Mr. Darwin has said that Buffon "does not enter into the causes or means of the transformation of species." It is not easy to admit the justice of this. Independently of his frequently insisting on the effect of all kinds of changed surroundings, he has devoted a long chapter of over sixty quarto pages to this very subject; it is to be found in his fourteenth volume, and is headed "De la Dégénération des Animaux," of which words "On descent with modification" will be hardly more than a literal translation. I shall give a fuller but still too brief outline of the chapter later on, and will confine myself here to saying that the three principal causes of modification which Buffon brings forward are changes of climate, of food, and the effects of domestication. He may be said to have attributed variation to the direct and specific action of changed conditions of life, and to have had but little conception of the view which he was himself to suggest to Dr. Erasmus Darwin, and through him to Lamarck.
Isidore Geoffroy, writing of Lamarck, and comparing his position with that taken by Buffon, says, on the whole truly, that "what Buffon ascribes to the general effects of climate, Lamarck maintains to be caused, especially in the case of animals, by the force of habits; so that, according to him, they are not, properly speaking, modified by the conditions of their existence, but are only induced by these conditions to set about modifying themselves."[62] But it is very hard to say how much Buffon saw and how much he did not see. He may be trusted to have seen that if he once allowed the thin end of this wedge into his system, he could no more assign limits to the effect which living forms might produce upon their own organisms by effort and ingenuity in the course of long time, than he could set limits to what he had called the power of Nature if he was once to admit that an ass and a horse might, through that power, have been descended from a common ancestor. Nevertheless, he shows no unwillingness or recalcitrancy about letting the wedge enter, for he speaks of domestication as inducing modifications "sufficiently profound to become constant and hereditary in successive generations ... by its action on bodily habits it influences also their natures, instincts, and most inward qualities."[63]
This is a very thick thin end to have been allowed to slip in unawares; but it is astonishing how little Buffon can see when he likes.

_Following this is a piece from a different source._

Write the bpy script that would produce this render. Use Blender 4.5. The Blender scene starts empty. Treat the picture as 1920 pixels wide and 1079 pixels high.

I hardly doubt but he would have been well enough pleased to have let the wedge enter still farther, but this fluctuating writer had assigned himself his limits some years before, and meant adhering to them. Again, in this very chapter on Degeneration, to which M. Geoffroy has referred, there are passages on the callosities on a camel's knees, on the llama, and on the haunches of pouched monkeys which might have been written by Dr. Darwin himself.[64] They will appear more fully presently. Buffon now probably felt that he had said enough, and that others might be trusted to carry the principle farther when the time was riper for its enforcement.